For decades, YMCA programs have centered around athletics, from gym memberships and swimming lessons to basketball leagues and outdoor summer camps. Today, though, YMCAs are increasingly expanding their focus. “Our commitment to youth development is so much deeper than that,” says Kathleen M. Walsh, president and CEO of YMCA of Metro North. “It’s about character building. It’s about making friends. It’s about preparing them to become adults.”
Arts in Lynn
Now the Demakes Family YMCA in Lynn is living up to that commitment with the brand-new Music & Performing Arts Center, where young people can explore music, theater, podcasting, and other performance arts. It will also be home to the Empowering Youth Through Music program, developed in partnership with the Lynn Music Foundation, which aims to support the musical, academic, and social-emotional development of kids in Lynn from ages 2.9 to 18.

The 6,500-square-foot facility, which opened in December, includes a performance hall, digital music classroom, podcast suite, professional recording studio, practice rooms, student lounge, and an instrument lending library. There’s also performing arts programming, including free and low-cost music lessons, vocal training, theater classes, music technology and production workshops, early childhood music enrichment, and drop-in creative labs.
SV Design Joins the Team
“It’s a welcoming space, and it has features that you just can’t find anywhere,” Walsh says. “And the good news is, they’re all under one roof.” The donor-funded Music & Performing Arts Center transformed what was previously the men’s locker room in the old Lynn YMCA building. “That was a dark space filled with metal lockers,” Walsh says. “Now when you walk in, it is a bright space with high ceiling and beautiful natural light from the outside. It’s extraordinary.” To achieve this transformation, YMCA of Metro North tapped SV Design, which needed to design an acoustically excellent space that was also welcoming and fun for kids. The layout also needed to consider other spaces that already existed elsewhere in the building.

“For instance, we couldn’t put a performance space right underneath a childcare space,” says Izabela Kennedy, senior project manager for SV Design. “The functionality, the flow, and the strategic room placement were the primary drivers.” For instance, the design team strategically placed storage areas or corridors between spaces that generated the most noise, like performance areas and practice rooms, to create buffer zones to minimize sound transfer. The team was also mindful of ductwork placement for sound purposes and constructed double walls to separate rooms with an air gap between them to stop noise from traveling.
When it came to interior design, the team combined aesthetics with comfort and functionality. The gray and white base colors in each room were accented with pops of neon green, yellow, orange, and blue.

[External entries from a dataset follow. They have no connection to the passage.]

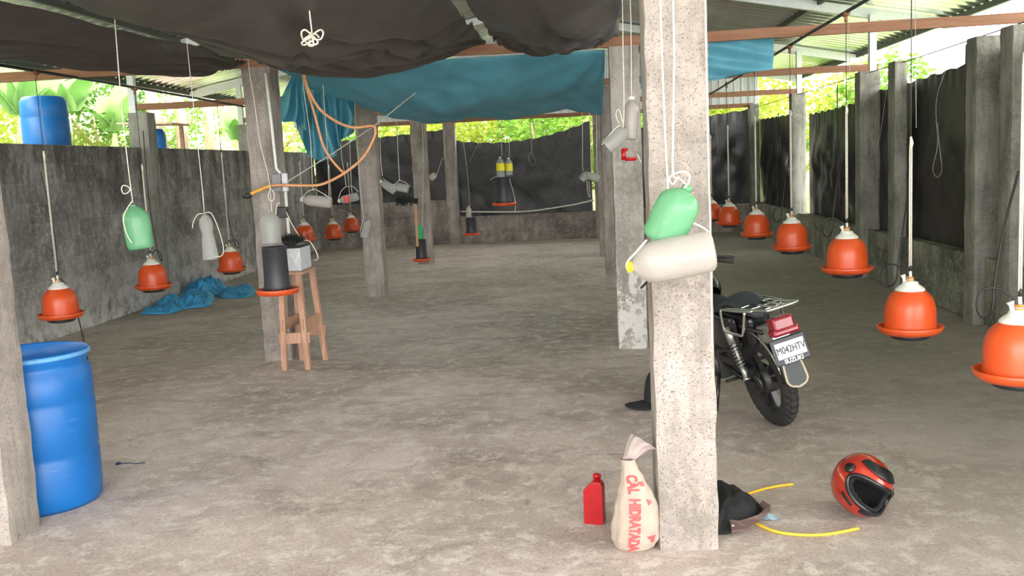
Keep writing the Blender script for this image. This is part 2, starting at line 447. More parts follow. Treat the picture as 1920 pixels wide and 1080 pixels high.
# steel rafters and posts per row
for i, y in enumerate(ROW):
    if i == 0: continue
    yy = y+.13
    for s, side in ((1, 'right'), (-1, 'left')):
        m = MB(); xe = -1.15+s*6.1
        m.bar((-1.15, yy, roofz(-1.15)), (xe, yy, roofz(xe)), .07, .13)
        tag(m.build('steel_rafter', M['white_metal'], bevel=.004),
            'white steel rafter under the %s roof slope over the %s row of pillars' % (side, ['', 'second', 'third', 'fourth', 'farthest'][i]), 'rafter', 'white steel rafters')
    for x in ([WR+.0] if i > 1 else [])+([WL-.05] if i > 1 else []):
        m = MB(); zt = roofz(x)-.03
        m.box((x+.08 if x > 0 else x-.03, yy-.06, (2.72+zt)/2), (.09, .09, zt-2.72))
        tag(m.build('steel_post', M['white_metal'], bevel=.004), 'white steel post on top of the %s wall pillar in the %s row' % ('right' if x > 0 else 'left', ['', 'second', 'third', 'fourth', 'farthest'][i]), 'post', 'white steel roof posts')
for k, x in enumerate((4.9, 3.2, 1.3, -7.2, -5.5, -3.6)):
    m = MB(); m.bar((x, -3.5, roofz(x)+.05), (x, 22.7, roofz(x)+.05), .05, .07)
    tag(m.build('roof_purlin', M['dark_metal']), ['dark purlin along the right eave of the roof', 'dark purlin over the right wall', 'dark purlin above the right aisle', 'dark purlin along the left eave of the roof', 'dark purlin above the left wall', 'dark purlin above the left pillar line'][k], 'purlin', 'roof purlins')

# wooden tie beams
for i, y in enumerate(ROW):
    x0, x1 = (-6.2, 4.3) if i < 2 else (-6.2, 3.95)
    yb = y+.06
    def bm(x0, x1): 
        m = MB(); n = 24
        def fn(u, v):
            x = x0+(x1-x0)*u; a = [(-.022, -.045), (.022, -.045), (.022, .045), (-.022, .045), (-.022, -.045)][int(v*4+.5)]
            return Vector((x, yb+a[0], BZ+.045+a[1]+.012*N(Vector((x*1.2, i*3, 0)))))
        m.grid(fn, n, 4, False); return m
    tag(bm(x0, x1).build('tie_beam', M['beam']), 'brown wooden tie beam across the hall on the %s row of pillars' % ['nearest', 'second', 'third', 'fourth', 'farthest'][i], 'beam', 'wooden tie beams')

# concrete pillars
def pillar(x, y, z, w, d, mt, label, group=None, name='concrete_pillar', rough=.004):
    m = MB(); n = max(8, int(z/.07))
    ring = []
    for k in range(6): ring.append((-.5+k/6, -.5))
    for k in range(6): ring.append((.5, -.5+k/6))
    for k in range(6): ring.append((.5-k/6, .5))
    for k in range(6): ring.append((-.5, .5-k/6))
    v = []; R_ = len(ring)
    for j in range(n+1):
        zz = z*j/n
        for (a, b) in ring:
            px, py = x+w/2+a*w, y+d/2+b*d
            q = Vector((px*9, py*9, zz*7)); corner = abs(abs(a)-.5) < 1e-6 and abs(abs(b)-.5) < 1e-6
            k = 2.2 if corner else 1
            ox = (N(q)*rough*k) - (rough*1.2 if corner else 0)*(1 if a > 0 else -1)
            oy = (N(q+Vector((9, 1, 3)))*rough*k) - (rough*1.2 if corner else 0)*(1 if b > 0 else -1)
            v.append(Vector((px+ox, py+oy, zz)))
    f = [(j*R_+k, j*R_+(k+1) % R_, (j+1)*R_+(k+1) % R_, (j+1)*R_+k) for j in range(n) for k in range(R_)]
    f.append(tuple(range(n*R_, n*R_+R_)))
    m.add(v, f, False)
    return tag(m.build(name, mt), label, 'pillar', group)
RN = ['nearest', 'second', 'third', 'fourth', 'farthest']
lr = ['rough grey concrete pillar in the foreground behind the lime sack', 'concrete pillar with limewashed foot right behind the foreground pillar', 'grey concrete pillar, third in the right line', 'dark concrete pillar, fourth in the right line, nearly hidden', 'far concrete pillar at the end of the right line by the far curtain']
ll = ['pale concrete pillar cut by the left frame edge beside the blue drum', 'concrete pillar behind the wooden stool, carrying the switch box', 'concrete pillar right of the hanging teal tarp bunch', 'dark concrete pillar behind the hanging broom', 'concrete pillar in the far wall left of the sagging black curtain']
for i, y in enumerate(ROW):
    pillar(XR, y, 2.75 if i else 2.9, PW, PW, M['pillar'] if i == 0 else M['pillar_lime'] if i == 1 else M['pillar2'], lr[i], 'pillars of the right line')
    pillar(XL-(.06 if i == 0 else 0), y+.2 if i == 0 else y if i < 4 else y-.1, 2.75, PW, PW, M['pillar'] if i == 0 else M['pillar2'], ll[i], 'pillars of the left line')
# pillars in the left wall
for i, lab in ((2, 'square concrete pillar in the left block wall right of the big blue tank'), (3, 'short-topped concrete pillar in the left block wall by the second white post')):
    pillar(WL-.15, ROW[i], 2.72, .28, .28, M['post'], lab, 'pillars of the left wall')
# posts in the right wall
for (x, y, w, z, lab) in ((3.75, 7.2, .27, 2.72, 'grey concrete post in the right wall nearest the right frame edge'), (3.76, 7.85, .25, 2.72, 'grey concrete post in the right wall, second from the right frame edge'),
                          (3.79, 9.9, .15, 2.74, 'grey concrete post in the right wall left of the loose rope loop'), (3.76, 11.0, .27, 2.74, 'grey concrete post in the right wall under the white roof post'),
                          (3.77, 14.5, .25, 2.74, 'concrete post in the right wall beside the gap in the curtain'), (3.78, 18.05, .2, 2.8, 'concrete corner post where the right wall meets the far wall')):
    pillar(x-.06, y*K, z, w, .26, M['post'], lab, 'posts of the right wall', 'concrete_post')

# ------------------------------------------------------------------ curtains
def curtain(name, p0, p1, zb0, zb1, top, label, folds=5, amp=.05, seed=0, mt='black_curtain', nu=90, nv=36):
    m = MB(); p0 = Vector(p0); p1 = Vector(p1); d = (p1-p0); L = d.length; nrm = Vector((-d.y, d.x, 0)).normalized()
    def fn(u, v):
        zt = top(u); zb = zb0+(zb1-zb0)*u
        p = p0+d*u
        w = u*L
        k = N(Vector((w*1.5+seed, v*1.3, seed)))*.9+N(Vector((w*3.5+v*3+seed, v*2.2, 3)))*.45+N(Vector((w*1.3-v*3+seed, v*2.5, 8)))*.8+N(Vector((w*7-v*6+seed, v*5, 5)))*.08
        gather = .008*sin(w*30)*max(0, v-.85)/.15
        return Vector((p.x, p.y, zb+(zt-zb)*v))+nrm*((amp*k*(sin(pi*min(1, v+.1))*.8+.3)+gather)*min(1, u*9+.1, (1-u)*9+.1))
    m.grid(fn, nu, nv); return tag(m.build(name, M[mt]), label, 'curtain', 'black plastic curtains')
zl = lambda a, b, s: (lambda u: a+(b-a)*u-s*4*u*(1-u)+.012*sin(u*60))
xw = WR+.16
curtain('black_curtain', (xw, 3.6, 0), (xw, 8.8, 0), .58, .58, zl(2.55, 2.6, .03), 'black plastic curtain over the right wall at the right frame edge', seed=1)
curtain('black_curtain', (xw, 8.8, 0), (xw, 13.35, 0), .6, .6, zl(2.62, 2.48, .03), 'black plastic curtain behind the nearest fully visible orange drinker', seed=2.5)
curtain('black_curtain', (xw, 13.35, 0), (xw, 17.2, 0), .58, .5, zl(2.42, 2.36, .02), 'creased black plastic curtain left of the white roof post on the right wall', seed=4.1, amp=.08)
curtain('black_curtain', (xw, 17.5, 0), (xw, 21.96, 0), .6, .62, zl(2.44, 2.48, .02), 'shiny black plastic curtain between the curtain gap and the far corner post', seed=7.7, amp=.08)
curtain('black_curtain', (3.85, YF+.1, 0), (.5, YF+.1, 0), .6, .6, zl(2.72, 2.3, -.02), 'black plastic curtain on the far wall behind the right-aisle drinkers', seed=9)
curtain('black_curtain', (.22, YF+.1, 0), (-2.9, YF+.1, 0), .56, .4, zl(2.64, 2.36, .22), 'black plastic curtain with sagging top edge behind the chain-link fence', seed=12, amp=.05)
curtain('black_curtain', (-3.05, YF+.1, 0), (-6.15, YF+.1, 0), .95, .98, zl(2.62, 2.45, .02), 'black plastic curtain on the far wall left of the sagging one', seed=15, amp=.04)

# chain-link fence in front of the far curtain
def chain(xa, xb, za, zb, y, label):
    m = MB(); st = .085; 
    w = xb-xa; h = zb-za; n = int((w+h)/st)+1
    for s in (1, -1):
        for i in range(n):
            o = i*st
            a, b = (max(0, o-h), min(o, h)), (min(o, w), max(0, o-w))
            pa = (xa+a[0], za+a[1]); pb = (xa+b[0], za+b[1])
            if s < 0: pa = (xa+xb-pa[0], pa[1]); pb = (xa+xb-pb[0], pb[1])
            m.tube([(pa[0], y, pa[1]), (pb[0], y, pb[1])], .0035, 3, False)
    return tag(m.build('chain_link_fence', M['fence_wire']), label, 'fence')
chain(-2.8, .25, .6, 2.3, YF-.02, 'grey chain-link mesh in front of the sagging far curtain')
chain(-6.1, -3.05, 1.02, 2.4, YF-.02, 'grey chain-link mesh in front of the left far curtain')

# ------------------------------------------------------------------ overhead tarps
def sheet(label, x0, x1, y0, y1, z0, z1, sag, seed, ties, slope=0, fr=.45, nu=110, nv=110, name='black_tarp', mt='black_tarp', edgeL=None, skew=0, cr=()):
    m = MB()
    def fn(u, v):
        x = x0+(x1-x0)*u; y = y0+(y1-y0)*v; ys = y*K
        z = (z0+(z1-z0)*u)
        if edgeL: z += edgeL(u, v)
        prof = fr+(1-fr)*sin(pi*min(1, v*1.0))**1.0
        z -= sag*(4*u*(1-u))**1.15*prof
        for (tx, ty, k, A, ph) in ties:
            dx, dy = x-tx, y-ty; r = sqrt(dx*dx+dy*dy)+1e-4; th = atan2(dy, dx)
            win = min(1, r/.35)*exp(-r/1.3)
            rp = sin(k*th+ph+.5*N(Vector((r*1.5, th, seed))))
            rp = rp*(1.25-.25*rp*rp)
            z += A*win*rp
        # pulled creases running out from the tied corners
        for (tx, ty, ths) in cr:
            dx, dy = x-tx, y-ty; r = sqrt(dx*dx+dy*dy)+1e-4; th = atan2(dy, dx)
            for i, t0 in enumerate(ths):
                dd = r*(th-t0-.10*sin(r*1.3+i*2)-.05*r)
                z += .11*min(1, r/.6)*exp(-r/2.8)*exp(-(dd/(.026+.014*r))**2)
        q = N(Vector((x*1.3+y*1.1+seed, y*.4-x*.3, seed)))
        z += .05*q+.012*N(Vector((x*5+y*4, y*1.2-x, seed)))
        return Vector((x+skew*(1-v), ys, z))
    m.grid(fn, nu, nv); return tag(m.build(name, M[mt], solid=.0015), label, 'tarp')
T1 = [(-.74, 7.3, 15, .04, 0), (-2.95, 7.3, 15, .045, 1)]
sheet('black tarp slung under the roof between the two slits, middle strip', -2.86, -.80, 3.62, 7.27, 2.78, 2.80, .25, 3, T1, fr=.62, nu=190, nv=150, cr=((-.74, 7.3, (-3.02, -2.86, -2.6, -2.3, -1.95)), (-2.95, 7.3, (-.12, -.45, -.8, -1.2))))
sheet('black tarp slung under the roof, right strip ending beside the foreground pillar', -.70, .36, 3.62, 7.27, 2.82, 2.82, .17, 8, [(-.74, 7.3, 19, .035, 2), (.45, 7.3, 21, .035, 1)], fr=.6, cr=((.45, 7.3, (-2.9, -2.5, -2.05, -1.8)),))
sheet('black tarp slung under the roof, left strip over the green bottle', -5.7, -2.99, 3.62, 7.27, 2.84, 2.76, .2, 14, [(-2.95, 7.3, 23, .07, .5), (-5.8, 7.3, 9, .03, 0)], edgeL=lambda u, v: .55*max(0, 1-u*.95)**2*(.5+.5*v), fr=.6, nu=190, nv=150, skew=-.16, cr=((-2.95, 7.3, (-3.0, -2.8, -2.55, -2.2, -1.85)),))

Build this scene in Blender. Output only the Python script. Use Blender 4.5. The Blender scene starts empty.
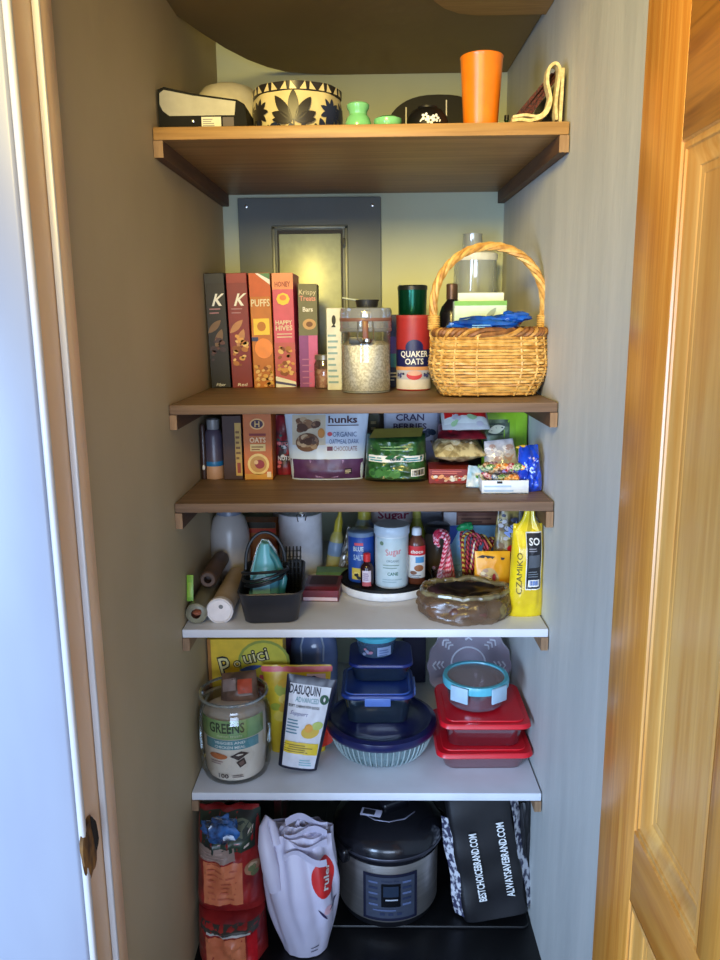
import bpy, bmesh, math, random
from math import sin, cos, pi, radians, sqrt
from mathutils import Vector, Matrix, noise, Euler
sc = bpy.context.scene
COL = sc.collection
RND = random.Random(7)

# ------------------------------------------------------------------ materials
def lin(c):
    return tuple(((x/255)/12.92 if x/255 <= .04045 else ((x/255+.055)/1.055)**2.4) for x in c)+(1,)
MATS = {}
def new_mat(key):
    m = bpy.data.materials.new(key); m.use_nodes = True
    nt = m.node_tree; nt.nodes.clear()
    out = nt.nodes.new('ShaderNodeOutputMaterial')
    return m, nt, out
def coords(nt, scale=(1, 1, 1), kind='Object'):
    tc = nt.nodes.new('ShaderNodeTexCoord'); mp = nt.nodes.new('ShaderNodeMapping')
    mp.inputs['Scale'].default_value = scale
    nt.links.new(tc.outputs[kind], mp.inputs['Vector']); return mp.outputs['Vector']
def M(c, rough=.55, metal=0., c2=None, scale=40., stretch=(1, 1, 1), bump=0., sharp=.0, spec=.5, coat=0.):
    """plain or mottled paint, plastic, paper, metal: noise between two tones"""
    key = (tuple(c), rough, metal, tuple(c2) if c2 else None, scale, stretch, bump, sharp, spec, coat)
    if key in MATS: return MATS[key]
    m, nt, out = new_mat('surface'); L = nt.links
    b = nt.nodes.new('ShaderNodeBsdfPrincipled'); L.new(b.outputs[0], out.inputs[0])
    b.inputs['Roughness'].default_value = rough; b.inputs['Metallic'].default_value = metal
    b.inputs['Specular IOR Level'].default_value = spec; b.inputs['Coat Weight'].default_value = coat
    n = nt.nodes.new('ShaderNodeTexNoise'); n.inputs['Scale'].default_value = scale; n.inputs['Detail'].default_value = 3
    L.new(coords(nt, stretch), n.inputs['Vector'])
    r = nt.nodes.new('ShaderNodeValToRGB')
    a = lin(c); 
    if c2 is None:
        d = tuple(x*.86 for x in a[:3])+(1,); lo, hi = .3, .7
    else:
        d = lin(c2); lo, hi = .35+sharp, .65-sharp
    r.color_ramp.elements[0].position = lo; r.color_ramp.elements[1].position = hi
    r.color_ramp.elements[0].color = d; r.color_ramp.elements[1].color = a
    L.new(n.outputs['Fac'], r.inputs[0]); L.new(r.outputs[0], b.inputs['Base Color'])
    if bump:
        bp = nt.nodes.new('ShaderNodeBump'); bp.inputs['Strength'].default_value = bump; bp.inputs['Distance'].default_value = .003
        L.new(n.outputs['Fac'], bp.inputs['Height']); L.new(bp.outputs[0], b.inputs['Normal'])
    MATS[key] = m; return m
def clear(tint=(235, 240, 242), gloss=.12, rough=.05, body=None, amount=.0, fres=.7):
    """thin clear glass or plastic wall: mostly see-through, fresnel sheen, a little body colour"""
    key = ('clear', tint, gloss, rough, body, amount, fres)
    if key in MATS: return MATS[key]
    m, nt, out = new_mat('clear'); L = nt.links
    t = nt.nodes.new('ShaderNodeBsdfTransparent'); t.inputs[0].default_value = lin(tint)
    g = nt.nodes.new('ShaderNodeBsdfGlossy'); g.inputs['Roughness'].default_value = rough; g.inputs[0].default_value = (.9, .93, .95, 1)
    lw = nt.nodes.new('ShaderNodeLayerWeight'); lw.inputs[0].default_value = .35
    mu = nt.nodes.new('ShaderNodeMath'); mu.operation = 'MULTIPLY_ADD'; mu.inputs[1].default_value = fres; mu.inputs[2].default_value = gloss*.5
    L.new(lw.outputs['Fresnel'], mu.inputs[0])
    mx = nt.nodes.new('ShaderNodeMixShader'); L.new(mu.outputs[0], mx.inputs[0])
    if body:
        df = nt.nodes.new('ShaderNodeBsdfPrincipled'); df.inputs['Base Color'].default_value = lin(body); df.inputs['Roughness'].default_value = .2
        m2 = nt.nodes.new('ShaderNodeMixShader'); m2.inputs[0].default_value = amount
        L.new(t.outputs[0], m2.inputs[1]); L.new(df.outputs[0], m2.inputs[2]); L.new(m2.outputs[0], mx.inputs[1])
    else: L.new(t.outputs[0], mx.inputs[1])
    L.new(g.outputs[0], mx.inputs[2]); L.new(mx.outputs[0], out.inputs[0])
    MATS[key] = m; return m
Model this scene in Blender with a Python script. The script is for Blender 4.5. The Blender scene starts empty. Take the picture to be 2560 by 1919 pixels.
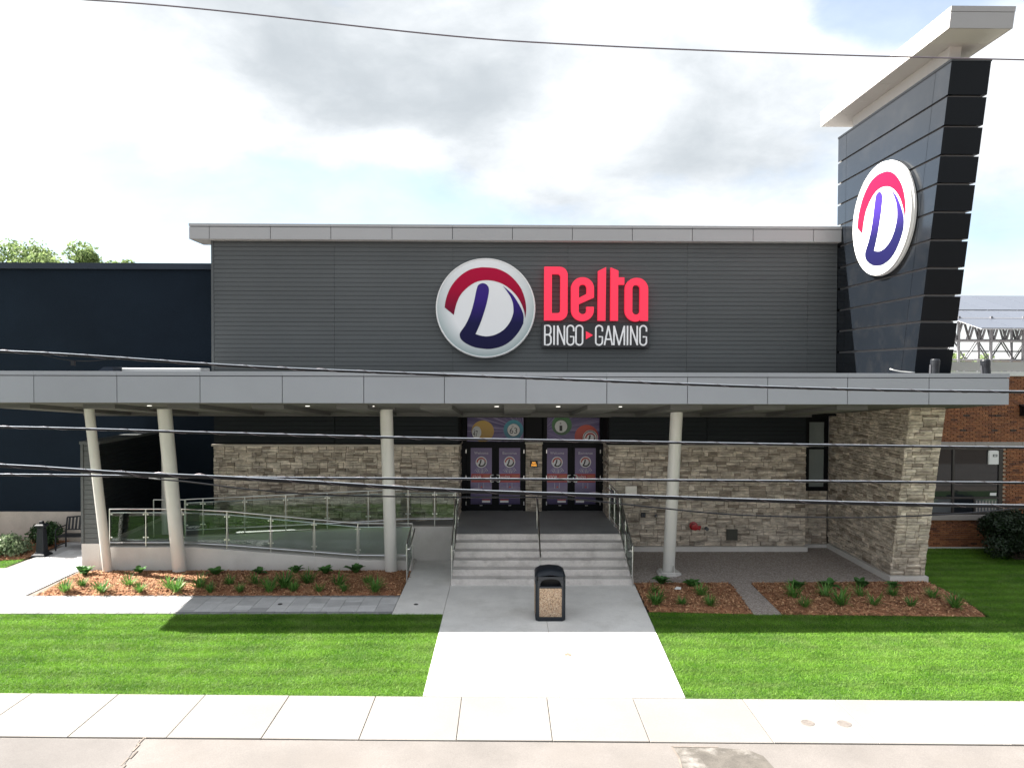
import bpy, bmesh, math, random
import numpy as np
from mathutils import Vector, Matrix
random.seed(7); RNG = np.random.default_rng(7)
SC = bpy.context.scene
COL = SC.collection
R = math.radians

# ------------------------------------------------------------------ camera
F_PX, W_PX = 1800.0, 2560.0
cam_d = bpy.data.cameras.new('camera'); cam = bpy.data.objects.new('camera', cam_d); COL.objects.link(cam)
cam_d.sensor_fit = 'HORIZONTAL'; cam_d.sensor_width = 36.0; cam_d.lens = F_PX / W_PX * 36.0
cam_d.clip_start = 0.1; cam_d.clip_end = 4000
yaw, pitch, roll = math.atan(20 / 1800), -math.atan(34.5 / 1800), 0.0028
fw = Vector((math.sin(yaw) * math.cos(pitch), math.cos(yaw) * math.cos(pitch), math.sin(pitch)))
r0 = Vector((math.cos(yaw), -math.sin(yaw), 0)); u0 = r0.cross(fw)
rr = r0 * math.cos(roll) + u0 * math.sin(roll); uu = -r0 * math.sin(roll) + u0 * math.cos(roll)
mw = Matrix((rr, uu, -fw)).transposed().to_4x4(); mw.translation = (0, 0, 5.6)
cam.matrix_world = mw
SC.camera = cam

# ------------------------------------------------------------------ exposure / view
SC.render.engine = 'CYCLES'
SC.view_settings.view_transform = 'Standard'; SC.view_settings.look = 'None'
SC.view_settings.gamma = 1.0; SC.view_settings.use_curve_mapping = False
SC.view_settings.exposure = 2.10
SC.cycles.use_denoising = True
SC.cycles.max_bounces = 6; SC.cycles.diffuse_bounces = 4; SC.cycles.glossy_bounces = 3; SC.cycles.transparent_max_bounces = 12

# ------------------------------------------------------------------ sun and sky
SUN_TO = Vector((-1.10, 0.22, 1.0)).normalized()
sun_d = bpy.data.lights.new('sun', 'SUN'); sun_d.energy = 4.6; sun_d.angle = R(0.53); sun_d.color = (1.0, 0.955, 0.89)
sun = bpy.data.objects.new('sun', sun_d); COL.objects.link(sun)
sun.rotation_euler = (-SUN_TO).to_track_quat('-Z', 'Y').to_euler(); sun.location = (-30, 40, 40)

world = bpy.data.worlds.new('World'); SC.world = world; world.use_nodes = True
nt = world.node_tree; nt.nodes.clear()
def WN(t, **kw):
    n = nt.nodes.new(t)
    for k, v in kw.items(): setattr(n, k, v)
    return n
def WL(a, b): nt.links.new(a, b)
def wmath(op, a, b=None, clamp=False):
    n = WN('ShaderNodeMath', operation=op, use_clamp=clamp)
    for i, q in enumerate((a, b)):
        if q is None: continue
        if isinstance(q, (int, float)): n.inputs[i].default_value = q
        else: WL(q, n.inputs[i])
    return n.outputs[0]
def wramp(val, a, b, lo=0.0, hi=1.0):
    n = WN('ShaderNodeMapRange', interpolation_type='SMOOTHSTEP')
    WL(val, n.inputs[0]); n.inputs[1].default_value = a; n.inputs[2].default_value = b
    n.inputs[3].default_value = lo; n.inputs[4].default_value = hi
    return n.outputs[0]
sky = WN('ShaderNodeTexSky', sky_type='NISHITA', sun_disc=False)
sky.sun_elevation = math.asin(SUN_TO.z); sky.sun_rotation = math.atan2(SUN_TO.x, SUN_TO.y) % (2 * math.pi)
sky.air_density = 1.0; sky.dust_density = 0.5; sky.altitude = 100
geo = WN('ShaderNodeTexCoord'); dirv = geo.outputs['Generated']
def wscale(v, s):
    n = WN('ShaderNodeVectorMath', operation='MULTIPLY'); WL(v, n.inputs[0]); n.inputs[1].default_value = s; return n.outputs[0]
def wnoise(v, scale, detail, rough=0.55, dist=0.0):
    n = WN('ShaderNodeTexNoise'); WL(v, n.inputs['Vector']); n.inputs['Scale'].default_value = scale
    n.inputs['Detail'].default_value = detail; n.inputs['Roughness'].default_value = rough; n.inputs['Distortion'].default_value = dist
    return n.outputs['Fac']
def px_dir(px, py):
    return (fw * F_PX + rr * (px - 1280) - uu * (py - 959.5)).normalized()
stretch = wscale(dirv, (1.0, 1.0, 1.9))
warpn = WN('ShaderNodeTexNoise'); WL(stretch, warpn.inputs['Vector']); warpn.inputs['Scale'].default_value = 3.0; warpn.inputs['Detail'].default_value = 3.0
wv = WN('ShaderNodeVectorMath', operation='MULTIPLY_ADD'); WL(warpn.outputs['Color'], wv.inputs[0]); wv.inputs[1].default_value = (0.14, 0.14, 0.14); WL(stretch, wv.inputs[2])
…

Exterior-grade furniture ensured durability, while fun decorative touches, like a wall adorned with vinyl records, give the space an additional cool factor. Functionality is also built in. A recessed wall is filled with multicolored cubes that are not only a decorative wall element but can also be removed and disassembled to use as extra seating or even put together on the floor to make a miniature stage. Guitars, percussion, and horns for kids to borrow and use are displayed on a wall against pegboards in the Colcord Family Charitable Fund Lending Library. Sleek chairs, acoustic panels on the walls and ceilings, and other details marry form and function, creating a space built with kids in mind.

“We want to make sure they love coming and they want to be there,” Kennedy says. The Music & Performing Arts Center is the latest milestone in a phased reinvestment project for the Demakes Family YMCA campus in Lynn, which included opening the new Demakes Family YMCA building in 2021 and opening a rooftop teaching garden in 2023. The YMCA also recently acquired an adjacent building which it will turn into an outdoor sports and recreation complex.
Walsh hopes the Music & Performing Arts Center will become a hub for arts and performance, where kids can “do everything from a talent show to a fashion show to a poetry slam.” “We want kids to gain confidence, whatever that route is that they choose, not what is put on them as the only opportunity,” she says. “We’re trying to diversify opportunities, but we’re staying within our lane of youth development.”